Степи, куцые ели, печальные лопасти ветряков - не улетающие леса. Дымная стерня и эдельвейсы в падях, твердые, бархатные, как заячьи уши или листья стахиса. Города без света в ночи, яки, черные губы и гранатовые щеки тибетских женщин, и тысячи черных круглых голов: уйгурские, тибетские, китайские. Головы, поющие гимны коллективизму и солнцу, чтобы оно пробилось сквозь запах кинзы, сквозь взвесь растворенного свинца, глинистой пыли и газов на черные головы, поглощающие лучи так согласно, что там где множество их, там парниковый эффект.
Все же, здесь время бежит иначе. В качестве будильника, утром, гирлянды тысяч петард подпаляют на лестницах, и все съедобные пуделя в клетках сочатся сквозь прутья в полу на собственное дерьмо. 
Грязь везде одна. 
Как и небесные своды, политые семенем. 







Кислые растут яблоки в монастырском саду Татева.

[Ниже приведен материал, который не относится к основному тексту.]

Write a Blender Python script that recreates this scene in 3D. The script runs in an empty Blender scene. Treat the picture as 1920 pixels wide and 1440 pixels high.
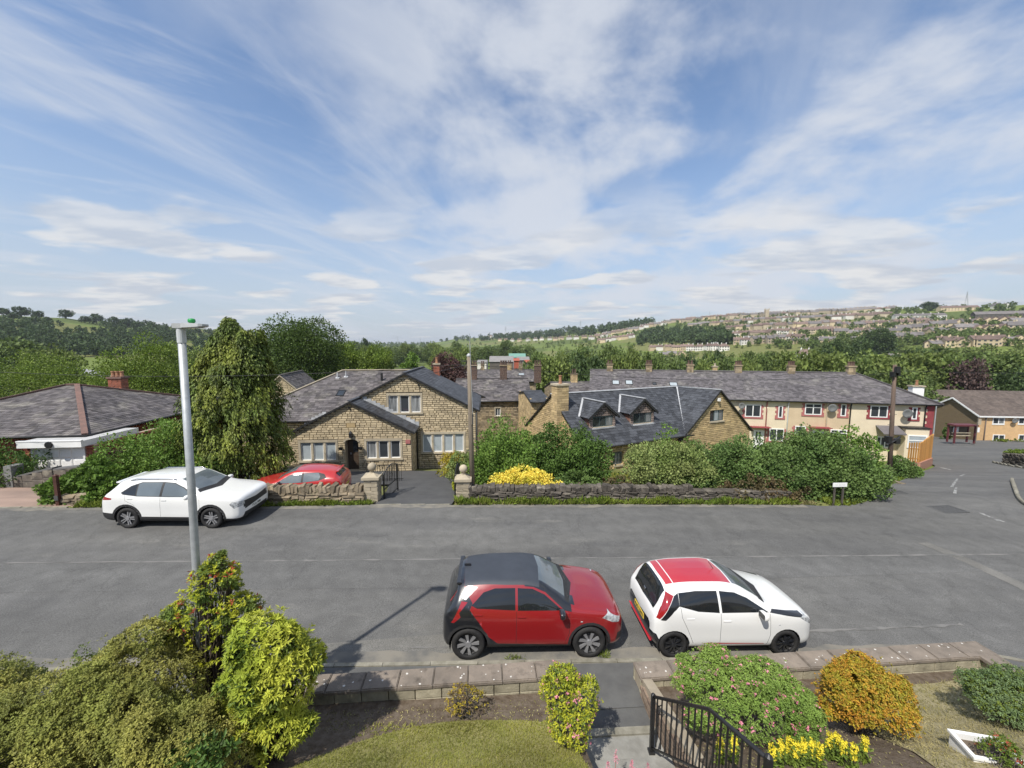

Над Воротанским ущельем поднимаются пегие горы. Разглядывая их из келий, я оставила там среди сажи грушу-дичку и алычу - уронила в памяти якорь. Нашлось, куда сбегать от своего уродства - в голодное вечное утро, в лилипутскую палатку под кроной граба, окруженную голосами отарщиков и овец.
Всюду якоря. У витражной инкрустации над бюстом Парлержа в соборе Вита и Вацлава - якорь, будто брошенный прямиком в 1344, и в тот же непогожий день - у Лютгарды, во Влтаву. Железные, прочные, покоятся в Ангаре и ее притоках. В середину старого друга закинут проволочный якорек размером с крючок рыбака.
Все мы, и не морщись ты от моих повсеместных метафор, оттертые рукавом плоды дерева, чистые, дикие, собранные летом, выношенные руками, оставленные кукожиться в сладкие мощи, но не гнить. Оторвались от дерева и носимся, носимся по земле.
Припоминается произнесенная как-то на мостках, в приступе общей меланхолии, иовова реплика: ''..человек, рожденный женою, краткодневен и пресыщен печалями. Как цветок, он выходит и опадает, убегает, как тень, и не останавливается''. Лучше, пожалуй, и не написать.